さて、今年も「NCXX RACING with RIDERSCLUB」の監督をさせていただくことになりました。ライダーは、去年も共に戦った伊藤勇樹くんに加え、新たに全日本ST1000クラスの前田恵助くんと全日本ST600クラスの中山耀介くん、そして第4ライダーとして同じくST600クラスの松岡玲くんを迎えます。目標はもちろん、SSTクラスの優勝。去年は2位だったので、今年は何とかして奪取したいですね。

6月7〜8日には鈴鹿サーキットでテストが行われ、各ライダーともコンスタントにいいタイムで走れることを確認。SSTクラスとしてはKawasaki Plaza Racing Teamに次ぐ2番手タイムで、去年と同様にカワサキとのクラストップ争いになりそうです。

チーム監督である僕の役割は、黒子です(笑)。ライダーに「ああしろ、こうしろ」なんて言うつもりはまったくなくて、彼らのパフォーマンスを100%、あるいは100%以上に引き出すために、うまくサポートしてあげたいと思っています。去年も同じやり方で、今年も継続するつもりです。

去年はいろんな人から「意外と優しい監督なんですね」と言われましたが、本当でしょうか(笑)。というのは、プロの仕事をしているからなんです。チームはライダーを全力でサポートする。そして「サポートするからには、ライダーも全力でパフォーマンスを発揮してね」ということなんです。つまりは、お互いに言い訳なし。結構厳しい話だと思いますよ(笑)。

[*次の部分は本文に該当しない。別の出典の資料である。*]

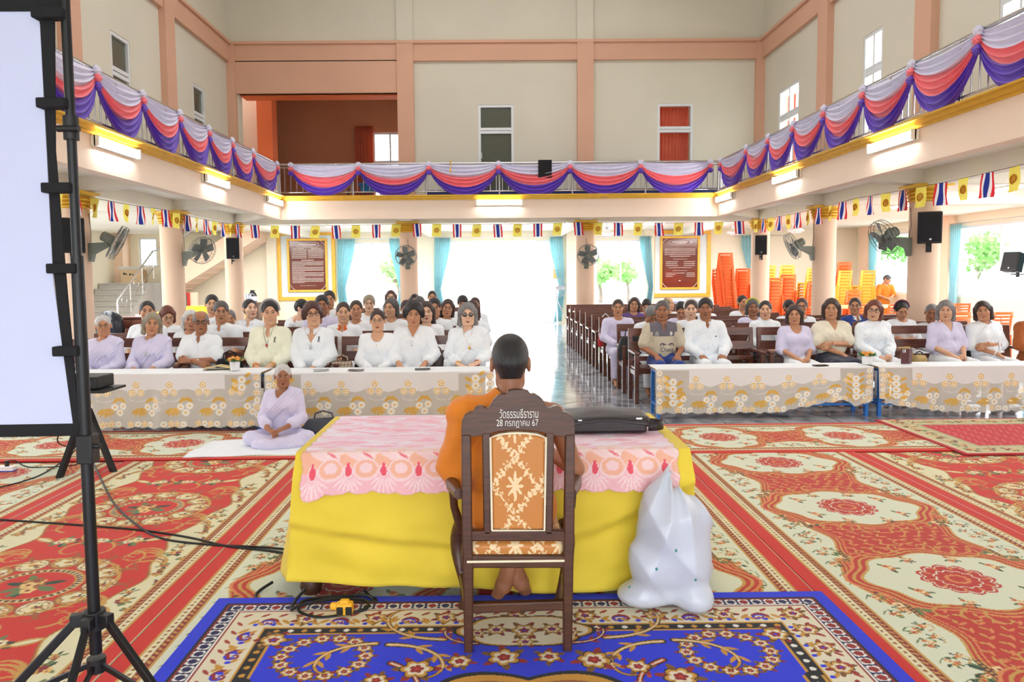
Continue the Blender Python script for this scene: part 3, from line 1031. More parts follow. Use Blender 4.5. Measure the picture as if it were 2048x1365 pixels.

このやり方、考え方は、完全に僕自身のレース経験に基づいています。SP忠男レーシングチーム時代、鈴木忠男社長はほとんど何も言わない人でした。要所でポロッと重みのあることを言ってくれるんですが、基本的にはライダーに一任。こっちはやる気だけは有り余っている若手ですから(笑)、任されると「よっしゃ!」とますますモチベーションが上がるんです。

世界GPに行き、アプリリアのファクトリーライダーになってからは、チームがいかにライダーのために頑張ってくれるかが、ヒシヒシと伝わってきました。ライダーはある意味わがままなので、勝ちたいがために文句を言い散らかすこともあります。そんな時もしっかりと受け止めてくれました。

だからこそ気持ちよくレースに臨めたし、だからこそ100%以上の走りができたんです。ライダーをものすごく大事にするのが、ヨーロッパのチームのスタイルです。わがままは全部聞こうとしてくれる。でも、その分ライダーの肩にのしかかる責任も大きいんです。「コッチもやるべきことをやるから、おまえは結果を出せよ」という、お互いがプロとして全力を尽くすやり方は、僕には合っていました。

鈴鹿8耐の「NCXX Racing with RIDERSCLUB」でも、去年に引き続きそういう「GPスタイル」を踏襲し、全日本を戦うライダーたちに少しでも何かを感じ取ってもらえれば、と思っています。

鈴鹿8耐テストの後、モナコに帰ってきました。梅雨まっ盛りの皆さんには申し訳ないぐらいここ数日はカラッとしており、気温26度、湿度48%の好天です。もう第8戦オランダGPが始まっていますが、日本メーカーのライダーたちの動向も含め、見どころたっぷり! じっくりと楽しみたいと思っています。